Il pensiero di Alessandro Corsini, presidente uscente del corso di studi di Ingegneria per l’ambiente e lo sviluppo sostenibile dell’Università di Roma La Sapienza, professore di Sistemi per l’energia e l’ambiente, è altrettanto chiaro. “Risolvere oggi il problema dei rifiuti implica il coinvolgimento di diversi attori, tra cui la pubblica amministrazione, che gioca un ruolo di primo piano” dice.

Fermo restando, le autorizzazioni che seguono un percorso burocratico tra tempistiche, ritardi e rallentamenti quando un imprenditore decide di investire nel business dei rifiuti, la vera soluzione di ‘far sparire’ i rifiuti resta l’alta percentuale del raggiungimento della raccolta differenziata, che si può conseguire sì attraverso una capillare raccolta da parte degli operatori ecologici ma anche e soprattutto determinata da una forte sensibilizzazione della cittadinanza. “Se oggi siamo riusciti a riconvertire vetro, carta, plastiche, alluminio chiudendo in parte il ciclo dei rifiuti, resta la problematica sul come eliminare la frazione organica. E la frazione organica ha un destino finale differente dagli altri rifiuti, vale a dire subisce la trasformazione in biogas e poi, con l’uso di sistemi di upgrading, biometano”. Un processo inevitabile, quasi naturale che consente la valorizzazione dei rifiuti organici in energia. Se oggi poi è vero che il processo normativo tutela il cittadino da sorprese antipatiche anche la tecnologia ha compiuto passi da gigante per quanto attiene la sicurezza, ma resta da superare la cultura del sospetto del cittadino.

Alessandro Corsini, professore Ingegneria ambientale de La Sapienza

“Le svelerò una confidenza: da cittadino io vorrei che ci fosse un imprenditore che investisse su un impianto a biometano o a biomasse, perché in questo modo ci sarebbe un vantaggio per tutti.

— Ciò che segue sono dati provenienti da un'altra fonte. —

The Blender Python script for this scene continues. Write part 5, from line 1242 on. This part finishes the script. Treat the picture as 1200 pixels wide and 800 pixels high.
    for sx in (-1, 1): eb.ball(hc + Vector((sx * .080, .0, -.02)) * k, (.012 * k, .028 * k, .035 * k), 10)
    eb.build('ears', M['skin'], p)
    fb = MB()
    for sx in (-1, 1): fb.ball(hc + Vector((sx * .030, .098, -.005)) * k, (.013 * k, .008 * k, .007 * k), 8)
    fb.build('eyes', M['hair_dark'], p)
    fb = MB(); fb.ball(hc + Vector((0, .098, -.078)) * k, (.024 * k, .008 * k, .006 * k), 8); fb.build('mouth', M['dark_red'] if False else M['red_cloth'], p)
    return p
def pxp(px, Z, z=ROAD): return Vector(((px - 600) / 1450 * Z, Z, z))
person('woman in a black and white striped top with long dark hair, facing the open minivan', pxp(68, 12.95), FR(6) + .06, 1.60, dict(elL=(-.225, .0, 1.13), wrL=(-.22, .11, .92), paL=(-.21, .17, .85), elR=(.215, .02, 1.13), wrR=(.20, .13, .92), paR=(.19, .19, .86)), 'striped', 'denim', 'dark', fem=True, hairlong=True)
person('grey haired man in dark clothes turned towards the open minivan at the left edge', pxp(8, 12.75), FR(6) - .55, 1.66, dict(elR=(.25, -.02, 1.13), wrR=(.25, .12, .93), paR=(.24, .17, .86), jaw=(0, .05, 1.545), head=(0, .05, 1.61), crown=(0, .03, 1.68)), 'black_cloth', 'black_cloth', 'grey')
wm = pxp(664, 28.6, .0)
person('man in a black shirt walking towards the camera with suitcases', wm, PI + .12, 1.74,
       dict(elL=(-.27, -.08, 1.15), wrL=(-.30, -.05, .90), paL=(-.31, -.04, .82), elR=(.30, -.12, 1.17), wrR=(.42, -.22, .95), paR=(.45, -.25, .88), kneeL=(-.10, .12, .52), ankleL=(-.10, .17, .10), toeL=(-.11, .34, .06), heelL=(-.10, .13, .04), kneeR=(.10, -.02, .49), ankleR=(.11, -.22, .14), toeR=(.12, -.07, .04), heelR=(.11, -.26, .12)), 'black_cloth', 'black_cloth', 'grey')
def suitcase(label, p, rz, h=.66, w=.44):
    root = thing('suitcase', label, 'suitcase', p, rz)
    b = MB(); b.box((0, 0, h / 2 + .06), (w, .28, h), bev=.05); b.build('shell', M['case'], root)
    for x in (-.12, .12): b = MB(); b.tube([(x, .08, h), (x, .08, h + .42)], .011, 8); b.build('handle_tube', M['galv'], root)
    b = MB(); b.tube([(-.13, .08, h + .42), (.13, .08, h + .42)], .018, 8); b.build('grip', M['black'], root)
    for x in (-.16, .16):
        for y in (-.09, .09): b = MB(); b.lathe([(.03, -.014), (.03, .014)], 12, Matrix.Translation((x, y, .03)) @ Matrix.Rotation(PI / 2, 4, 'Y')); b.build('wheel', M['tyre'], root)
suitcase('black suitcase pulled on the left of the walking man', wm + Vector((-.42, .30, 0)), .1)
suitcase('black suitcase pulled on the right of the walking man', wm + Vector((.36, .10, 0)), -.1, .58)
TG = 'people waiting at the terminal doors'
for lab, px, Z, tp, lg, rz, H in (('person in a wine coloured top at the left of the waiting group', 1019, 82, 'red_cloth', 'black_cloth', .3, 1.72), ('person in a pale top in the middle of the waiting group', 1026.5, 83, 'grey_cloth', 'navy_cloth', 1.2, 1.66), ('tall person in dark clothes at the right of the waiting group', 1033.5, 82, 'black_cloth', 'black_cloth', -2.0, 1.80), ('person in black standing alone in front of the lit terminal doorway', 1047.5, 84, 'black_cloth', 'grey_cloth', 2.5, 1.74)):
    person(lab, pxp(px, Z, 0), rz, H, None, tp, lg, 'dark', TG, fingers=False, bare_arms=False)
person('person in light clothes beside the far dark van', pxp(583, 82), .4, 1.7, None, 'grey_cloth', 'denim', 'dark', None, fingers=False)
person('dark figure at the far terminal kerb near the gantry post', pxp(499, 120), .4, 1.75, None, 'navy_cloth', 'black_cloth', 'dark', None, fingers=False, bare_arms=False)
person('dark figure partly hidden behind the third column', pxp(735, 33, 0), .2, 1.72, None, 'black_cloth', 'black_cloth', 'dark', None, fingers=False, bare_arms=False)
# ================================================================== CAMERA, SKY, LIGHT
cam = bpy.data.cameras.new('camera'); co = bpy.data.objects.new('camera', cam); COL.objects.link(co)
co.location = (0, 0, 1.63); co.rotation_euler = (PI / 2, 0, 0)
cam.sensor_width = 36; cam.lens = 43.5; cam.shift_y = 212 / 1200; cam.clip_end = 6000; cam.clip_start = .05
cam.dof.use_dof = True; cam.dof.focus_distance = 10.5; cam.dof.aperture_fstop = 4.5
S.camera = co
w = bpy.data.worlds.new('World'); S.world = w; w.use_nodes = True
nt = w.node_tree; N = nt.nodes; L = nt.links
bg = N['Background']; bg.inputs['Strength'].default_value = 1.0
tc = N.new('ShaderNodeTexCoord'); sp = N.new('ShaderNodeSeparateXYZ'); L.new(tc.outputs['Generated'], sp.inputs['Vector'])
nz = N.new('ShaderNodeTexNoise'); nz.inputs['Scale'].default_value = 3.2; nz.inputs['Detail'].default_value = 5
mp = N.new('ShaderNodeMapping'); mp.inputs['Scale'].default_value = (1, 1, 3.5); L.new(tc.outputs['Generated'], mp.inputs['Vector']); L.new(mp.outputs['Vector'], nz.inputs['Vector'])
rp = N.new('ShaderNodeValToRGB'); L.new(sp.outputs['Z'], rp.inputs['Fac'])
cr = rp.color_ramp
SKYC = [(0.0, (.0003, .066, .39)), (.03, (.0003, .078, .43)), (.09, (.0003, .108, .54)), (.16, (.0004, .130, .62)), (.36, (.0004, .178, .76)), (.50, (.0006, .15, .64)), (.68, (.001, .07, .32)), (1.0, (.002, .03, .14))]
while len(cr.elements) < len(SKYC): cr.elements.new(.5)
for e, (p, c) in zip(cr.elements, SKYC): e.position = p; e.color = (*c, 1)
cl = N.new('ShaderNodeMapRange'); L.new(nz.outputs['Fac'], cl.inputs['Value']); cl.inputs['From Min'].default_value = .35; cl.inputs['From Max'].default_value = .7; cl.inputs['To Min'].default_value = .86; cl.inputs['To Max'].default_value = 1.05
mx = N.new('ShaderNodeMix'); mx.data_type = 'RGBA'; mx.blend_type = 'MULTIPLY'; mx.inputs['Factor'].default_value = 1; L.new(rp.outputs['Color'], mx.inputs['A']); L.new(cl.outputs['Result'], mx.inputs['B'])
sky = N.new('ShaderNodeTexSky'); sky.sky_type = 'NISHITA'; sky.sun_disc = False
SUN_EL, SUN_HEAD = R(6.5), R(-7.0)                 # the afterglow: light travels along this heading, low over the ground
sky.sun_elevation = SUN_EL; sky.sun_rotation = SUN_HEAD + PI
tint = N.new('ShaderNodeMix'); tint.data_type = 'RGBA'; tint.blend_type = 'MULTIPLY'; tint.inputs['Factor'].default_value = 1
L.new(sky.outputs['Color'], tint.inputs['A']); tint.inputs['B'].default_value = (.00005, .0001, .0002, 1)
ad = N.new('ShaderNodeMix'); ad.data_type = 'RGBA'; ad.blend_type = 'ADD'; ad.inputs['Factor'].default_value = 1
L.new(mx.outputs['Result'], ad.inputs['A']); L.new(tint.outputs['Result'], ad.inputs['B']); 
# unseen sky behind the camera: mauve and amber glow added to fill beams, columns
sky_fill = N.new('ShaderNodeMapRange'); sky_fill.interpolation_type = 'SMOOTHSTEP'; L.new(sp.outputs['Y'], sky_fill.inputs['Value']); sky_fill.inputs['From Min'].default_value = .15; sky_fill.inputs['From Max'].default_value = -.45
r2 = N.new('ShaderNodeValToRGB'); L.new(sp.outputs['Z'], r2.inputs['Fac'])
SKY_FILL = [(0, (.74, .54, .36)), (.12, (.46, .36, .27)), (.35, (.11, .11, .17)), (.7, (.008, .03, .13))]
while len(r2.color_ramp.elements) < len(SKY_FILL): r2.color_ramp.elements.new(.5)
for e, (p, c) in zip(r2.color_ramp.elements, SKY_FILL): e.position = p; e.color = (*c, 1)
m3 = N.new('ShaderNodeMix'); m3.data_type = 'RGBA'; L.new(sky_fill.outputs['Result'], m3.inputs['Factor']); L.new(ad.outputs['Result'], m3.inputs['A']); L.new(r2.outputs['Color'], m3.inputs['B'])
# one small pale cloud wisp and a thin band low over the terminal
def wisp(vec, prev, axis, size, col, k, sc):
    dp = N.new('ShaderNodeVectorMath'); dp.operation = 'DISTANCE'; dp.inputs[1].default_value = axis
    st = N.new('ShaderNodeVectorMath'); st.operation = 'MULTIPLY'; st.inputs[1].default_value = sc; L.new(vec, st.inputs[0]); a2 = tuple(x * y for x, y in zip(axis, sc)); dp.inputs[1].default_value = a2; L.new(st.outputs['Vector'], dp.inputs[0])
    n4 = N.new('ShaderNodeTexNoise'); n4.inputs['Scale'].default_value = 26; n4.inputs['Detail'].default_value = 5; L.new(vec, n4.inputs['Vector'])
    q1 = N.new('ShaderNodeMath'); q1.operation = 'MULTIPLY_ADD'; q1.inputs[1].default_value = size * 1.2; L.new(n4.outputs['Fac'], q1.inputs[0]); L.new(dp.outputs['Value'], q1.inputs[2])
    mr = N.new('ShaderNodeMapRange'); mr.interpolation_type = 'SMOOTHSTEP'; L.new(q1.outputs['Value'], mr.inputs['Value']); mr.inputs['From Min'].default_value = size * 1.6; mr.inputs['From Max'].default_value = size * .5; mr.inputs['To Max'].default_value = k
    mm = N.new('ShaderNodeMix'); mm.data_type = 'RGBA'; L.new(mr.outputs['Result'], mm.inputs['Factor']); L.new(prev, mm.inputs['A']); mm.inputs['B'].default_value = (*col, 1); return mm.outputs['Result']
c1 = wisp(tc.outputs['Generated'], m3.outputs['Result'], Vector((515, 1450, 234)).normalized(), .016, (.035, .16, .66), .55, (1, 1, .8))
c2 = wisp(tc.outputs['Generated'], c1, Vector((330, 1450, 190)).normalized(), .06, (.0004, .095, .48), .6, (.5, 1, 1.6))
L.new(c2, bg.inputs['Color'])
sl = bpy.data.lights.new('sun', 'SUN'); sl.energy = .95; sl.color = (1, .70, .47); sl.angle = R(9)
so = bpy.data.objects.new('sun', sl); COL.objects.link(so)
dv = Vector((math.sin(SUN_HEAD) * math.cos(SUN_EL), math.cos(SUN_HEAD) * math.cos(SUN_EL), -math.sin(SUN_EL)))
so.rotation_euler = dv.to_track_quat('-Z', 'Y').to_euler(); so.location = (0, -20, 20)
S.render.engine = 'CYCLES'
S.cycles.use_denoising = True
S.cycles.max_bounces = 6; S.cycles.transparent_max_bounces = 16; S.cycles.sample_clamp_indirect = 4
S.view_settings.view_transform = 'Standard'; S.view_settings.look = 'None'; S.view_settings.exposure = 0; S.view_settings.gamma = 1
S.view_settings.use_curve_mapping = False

Certo, poi è chiaro anche un altro aspetto: pretenderei da questo imprenditore ogni protocollo per garantire la sicurezza e la tutela ambientale”. E questa è, infatti, un’altra spinosa questione. Se esiste il rischio d’inquinamento odorigeno e atmosferico, “questo esiste sempre, ma c’è anche oggi con le vecchie discariche. Però, vorrei sottolineare un aspetto: nella produzione di biometano da frazione organica non c’è alcun processo di combustione, e nei moderni impianti la trasformazione della sostanza organica in biogas avviene in ambiente depressurizzati dai quali i gas non possono uscire, quindi il pericolo è davvero minimo”. Non ci resta che attendere, come se avessimo l’eternità davanti, condividendo e osservando quando un imprenditore decide di investire in nome del futuro. Sperando che non riceva un rifiuto.